HR’s Kaytmaz didn’t respond to an email seeking comment; nor did IBT Media’s chief marketing officer, Mitchell Caplan, to whom The Daily Beast was referred for an explanation of the company’s position.

A further wrinkle in the current flap is IBT Media’s alleged relationship to enigmatic South Korean-born pastor David Jang, the founder of an apparently cult-like ministry called “The Community,” in which some members whisper that Jang is actually the Messiah.

In 2004, according to an investigative article in Mother Jones, Jang founded Olivet University in the San Francisco area, where Newsweek has maintained a satellite office; IBT Media exec Johnathan Davis had headed Olivet’s journalism school before launching the company and is married to the university’s president, Mother Jones reported, while IBT Media’s Etienne Uzac used to be Olivet’s treasurer and is married to Marion Kim, the Korean-speaking Jang’s former personal translator and these days the IBT Media exec who controls the corporate pursestrings.

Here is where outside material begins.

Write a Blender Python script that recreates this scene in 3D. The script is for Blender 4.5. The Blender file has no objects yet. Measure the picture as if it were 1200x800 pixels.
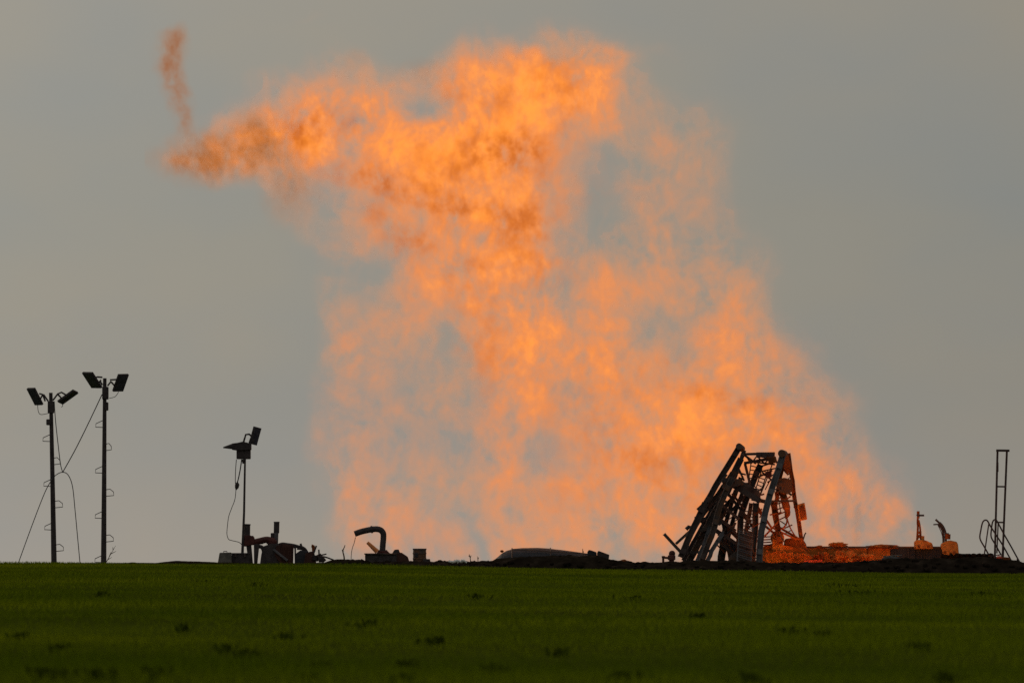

Both Johnathan Davis and Etienne Uzac have consistently denied in press reports that their relationship with Jang has any impact on the editorial content of IBT Media, and several of the fired journalists told me they never saw evidence of any attempt by either executive, or for that matter Jang, to influence coverage at any of the publications.

But several journalists complained that Uzac’s wife, Marion Kim, whom one described as a “modestly dressed woman in her late 30s or early 40s,” has overseen a pattern of apparent cash flow problems that, in at least in one instance, resulted in the non-payment of premiums for standard “kill & ransom” insurance that news outlets typically take out on reporters sent into conflict zones.

When they discovered at the last minute that the insurance policy had lapsed and other necessary security expenses were not being paid, editors recalled their reporter from the dangerous Turkish-Syrian border.

Meanwhile, several fired journalists speculated that Jang’s Olivet University has been draining cash from the company. On Twitter, Owen Davis cited the university’s 990 Form, its public nonprofit tax filing, which indicated that in 2014, IBT Media had donated $1.26 million to Jang’s institution.

“Does IBT have the money?” Davis tweeted. “Well, they had $1.3m to give to religious institution Olivet University in FY 2014.” He added in a second tweet: “It’s nearly impossible to know how much money has flowed from @IBTMedia‪ to religious orgs that IBT mgmt are involved in.”